## Required task
Below are the records; reproduce all of them exactly but without any images.

Rows from a 3D scene dataset:
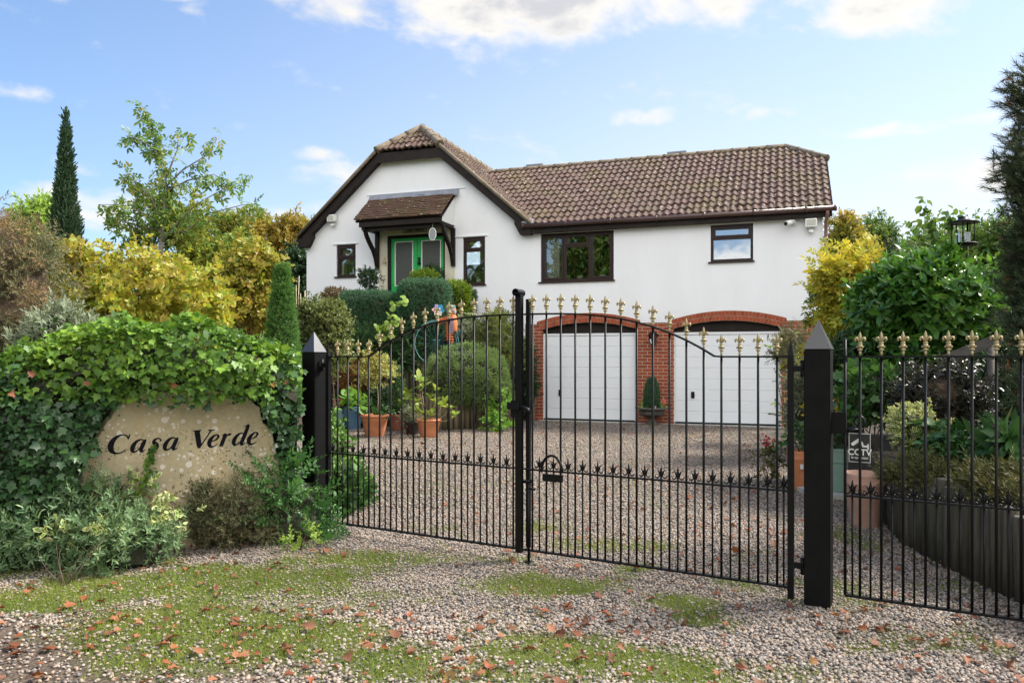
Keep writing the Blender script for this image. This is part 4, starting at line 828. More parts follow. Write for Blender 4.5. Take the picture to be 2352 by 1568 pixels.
def top_right(s): return top_left(3.68-s)
def bar_obj(name, s, z0, z1, r, par, n=8):
    mb = MB(); mb.tube([GP(s, z0), GP(s, z1)], r, n); return mb.build(name, M['black'], par)
def rail(name, pts, w, h, par):
    mb = MB()
    for (a, b) in zip(pts[:-1], pts[1:]): mb.beam(a, b+(b-a).normalized()*.002, w, h, up=UPZ)
    return mb.build(name, M['black'], par)
def gate_leaf(name, label, sA, sB, bars, topf, meet_left):
    g = thing(name, label, 'gate', GP(sA, 0), 'pair of entrance gates')
    lo, hi = (sA, sB)
    rail('bottom_rail', [GP(lo, ZB), GP(hi, ZB)], .028, .012, g); rail('middle_rail', [GP(lo, ZM), GP(hi, ZM)], .028, .010, g)
    ss = [lo]+[lo+(hi-lo)*i/36 for i in range(1, 36)]+[hi]; rail('top_rail', [GP(s, topf(s)) for s in ss], .032, .011, g)
    for s in bars:
        bar_obj('bar', s, ZB, topf(s), .0075, g); put('finial', FIN, g, GP(s, topf(s)+.004), -GTH); put('scroll', SCR, g, GP(s, ZM+.004), -GTH) if name == 'fence' else None
    bb = sorted(bars+[lo, hi])
    for a, b in zip(bb[:-1], bb[1:]):
        if b-a < .07: continue
        m = (a+b)/2; bar_obj('short_bar', m, ZB, ZM+.01, .006, g, 6); put('spike', SPK, g, GP(m, ZM+.008), -GTH)
    return g
def stile(par, s, z0, z1, w, pointed=True, d=None, off=0.0):
    mb = MB(); d = d or w; mb.box(GP(s, (z0+z1)/2, off), (w, d, z1-z0), GAX)
    if pointed:
        h = w/2; mb.add([GP(s-h, z1, off-h), GP(s+h, z1, off-h), GP(s+h, z1, off+h), GP(s-h, z1, off+h), GP(s, z1+.11, off)], [(0, 1, 4), (1, 2, 4), (2, 3, 4), (3, 0, 4)])
    return mb.build('stile', M['black'], par, bevel=0)
Lbars = [.119+.1109*i for i in range(16)]; Rbars = [1.938+.1106*i for i in range(15)]+[3.597]
gl = gate_leaf('metal_gate', 'black metal gate leaf hinged on the post beside the name stone, with the closing stile', .018, 1.80, Lbars, top_left, False)
stile(gl, .018, .03, 1.455, .032); stile(gl, 1.832, .06, 1.90, .044, False)
mb = MB(); mb.tube([GP(1.832, 1.905, .06), GP(1.832, 1.905, -.045)], .026, 14, False); mb.tube([GP(1.832, 1.905, .058), GP(1.832, 1.905, -.043)], .019, 14, False); mb.build('catch_tube', M['black'], gl)
gr = gate_leaf('metal_gate', 'black metal gate leaf with the hooped latch handle, hinged on the post by the railings', 1.872, 3.672, Rbars, top_right, True)
stile(gr, 3.675, .02, 1.455, .034); stile(gr, 1.884, .10, 1.86, .028, False, off=-.04)
# lock box, drop bolt and hooped latch
mb = MB(); mb.box(GP(1.80, 1.08, 0), (.05, .05, .12), GAX); mb.box(GP(1.80, 1.10, .03), (.09, .03, .05), GAX); mb.build('lock_box', M['iron'], gl); mb = MB(); mb.tube([GP(1.86, 1.09, .03), GP(1.90, 1.09, .05), GP(1.93, 1.08, .05), GP(1.935, 1.05, .05)], .014, 7); mb.build('handle', M['iron'], gl)
mb = MB(); mb.tube([GP(1.915, .56, .012), GP(1.915, .01, .012)], .010, 8); mb.tube([GP(1.915, .52, .012), GP(1.965, .52, .012)], .010, 8); mb.tube([GP(1.87, .565, .01), GP(1.93, .575, .01)], .012, 8); mb.tube([GP(1.905, .50, .0), GP(1.905, .1, 0)], .014, 8); mb.lathe([(.04, 0), (.04, .008), (.02, .01)], GP(1.915, .0, .012), 14); mb.build('drop_bolt', M['iron'], gr)
mb = MB(); mb.tube([GP(2.10-.0+.08*math.cos(a)-.0, ZM-.005+.115*math.sin(a) if math.sin(a) > 0 else ZM-.005, .02) for a in [math.pi*(1.08-1.08*i/16) for i in range(17)]], .0095, 8); mb.box(GP(2.105, ZM-.045, .015), (.15, .02, .05), GAX); mb.build('latch_hoop', M['iron'], gr)
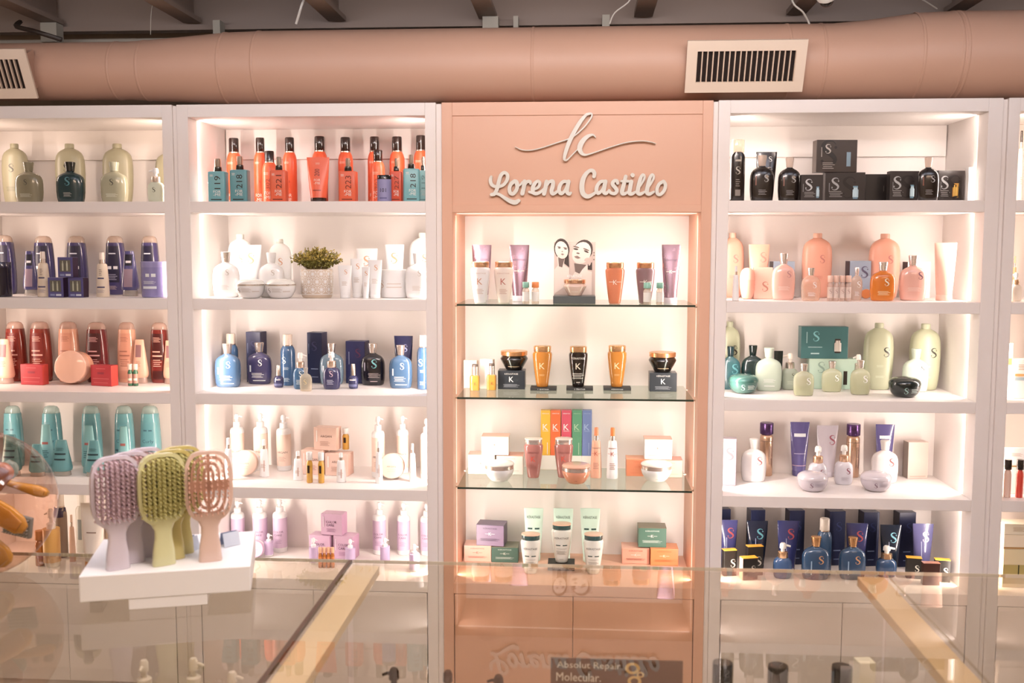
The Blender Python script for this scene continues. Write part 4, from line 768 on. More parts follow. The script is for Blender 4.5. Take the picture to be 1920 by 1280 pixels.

## Correct result
Keep writing the Blender script for this image. This is part 4, starting at line 828. More parts follow. Write for Blender 4.5. Take the picture to be 2352 by 1568 pixels.
def top_right(s): return top_left(3.68-s)
def bar_obj(name, s, z0, z1, r, par, n=8):
    mb = MB(); mb.tube([GP(s, z0), GP(s, z1)], r, n); return mb.build(name, M['black'], par)
def rail(name, pts, w, h, par):
    mb = MB()
    for (a, b) in zip(pts[:-1], pts[1:]): mb.beam(a, b+(b-a).normalized()*.002, w, h, up=UPZ)
    return mb.build(name, M['black'], par)
def gate_leaf(name, label, sA, sB, bars, topf, meet_left):
    g = thing(name, label, 'gate', GP(sA, 0), 'pair of entrance gates')
    lo, hi = (sA, sB)
    rail('bottom_rail', [GP(lo, ZB), GP(hi, ZB)], .028, .012, g); rail('middle_rail', [GP(lo, ZM), GP(hi, ZM)], .028, .010, g)
    ss = [lo]+[lo+(hi-lo)*i/36 for i in range(1, 36)]+[hi]; rail('top_rail', [GP(s, topf(s)) for s in ss], .032, .011, g)
    for s in bars:
        bar_obj('bar', s, ZB, topf(s), .0075, g); put('finial', FIN, g, GP(s, topf(s)+.004), -GTH); put('scroll', SCR, g, GP(s, ZM+.004), -GTH) if name == 'fence' else None
    bb = sorted(bars+[lo, hi])
    for a, b in zip(bb[:-1], bb[1:]):
        if b-a < .07: continue
        m = (a+b)/2; bar_obj('short_bar', m, ZB, ZM+.01, .006, g, 6); put('spike', SPK, g, GP(m, ZM+.008), -GTH)
    return g
def stile(par, s, z0, z1, w, pointed=True, d=None, off=0.0):
    mb = MB(); d = d or w; mb.box(GP(s, (z0+z1)/2, off), (w, d, z1-z0), GAX)
    if pointed:
        h = w/2; mb.add([GP(s-h, z1, off-h), GP(s+h, z1, off-h), GP(s+h, z1, off+h), GP(s-h, z1, off+h), GP(s, z1+.11, off)], [(0, 1, 4), (1, 2, 4), (2, 3, 4), (3, 0, 4)])
    return mb.build('stile', M['black'], par, bevel=0)
Lbars = [.119+.1109*i for i in range(16)]; Rbars = [1.938+.1106*i for i in range(15)]+[3.597]
gl = gate_leaf('metal_gate', 'black metal gate leaf hinged on the post beside the name stone, with the closing stile', .018, 1.80, Lbars, top_left, False)
stile(gl, .018, .03, 1.455, .032); stile(gl, 1.832, .06, 1.90, .044, False)
mb = MB(); mb.tube([GP(1.832, 1.905, .06), GP(1.832, 1.905, -.045)], .026, 14, False); mb.tube([GP(1.832, 1.905, .058), GP(1.832, 1.905, -.043)], .019, 14, False); mb.build('catch_tube', M['black'], gl)
gr = gate_leaf('metal_gate', 'black metal gate leaf with the hooped latch handle, hinged on the post by the railings', 1.872, 3.672, Rbars, top_right, True)
stile(gr, 3.675, .02, 1.455, .034); stile(gr, 1.884, .10, 1.86, .028, False, off=-.04)
# lock box, drop bolt and hooped latch
mb = MB(); mb.box(GP(1.80, 1.08, 0), (.05, .05, .12), GAX); mb.box(GP(1.80, 1.10, .03), (.09, .03, .05), GAX); mb.build('lock_box', M['iron'], gl); mb = MB(); mb.tube([GP(1.86, 1.09, .03), GP(1.90, 1.09, .05), GP(1.93, 1.08, .05), GP(1.935, 1.05, .05)], .014, 7); mb.build('handle', M['iron'], gl)
mb = MB(); mb.tube([GP(1.915, .56, .012), GP(1.915, .01, .012)], .010, 8); mb.tube([GP(1.915, .52, .012), GP(1.965, .52, .012)], .010, 8); mb.tube([GP(1.87, .565, .01), GP(1.93, .575, .01)], .012, 8); mb.tube([GP(1.905, .50, .0), GP(1.905, .1, 0)], .014, 8); mb.lathe([(.04, 0), (.04, .008), (.02, .01)], GP(1.915, .0, .012), 14); mb.build('drop_bolt', M['iron'], gr)
mb = MB(); mb.tube([GP(2.10-.0+.08*math.cos(a)-.0, ZM-.005+.115*math.sin(a) if math.sin(a) > 0 else ZM-.005, .02) for a in [math.pi*(1.08-1.08*i/16) for i in range(17)]], .0095, 8); mb.box(GP(2.105, ZM-.045, .015), (.15, .02, .05), GAX); mb.build('latch_hoop', M['iron'], gr)
The Blender Python script for this scene continues. Write part 4, from line 768 on. More parts follow. The script is for Blender 4.5. Take the picture to be 1920 by 1280 pixels.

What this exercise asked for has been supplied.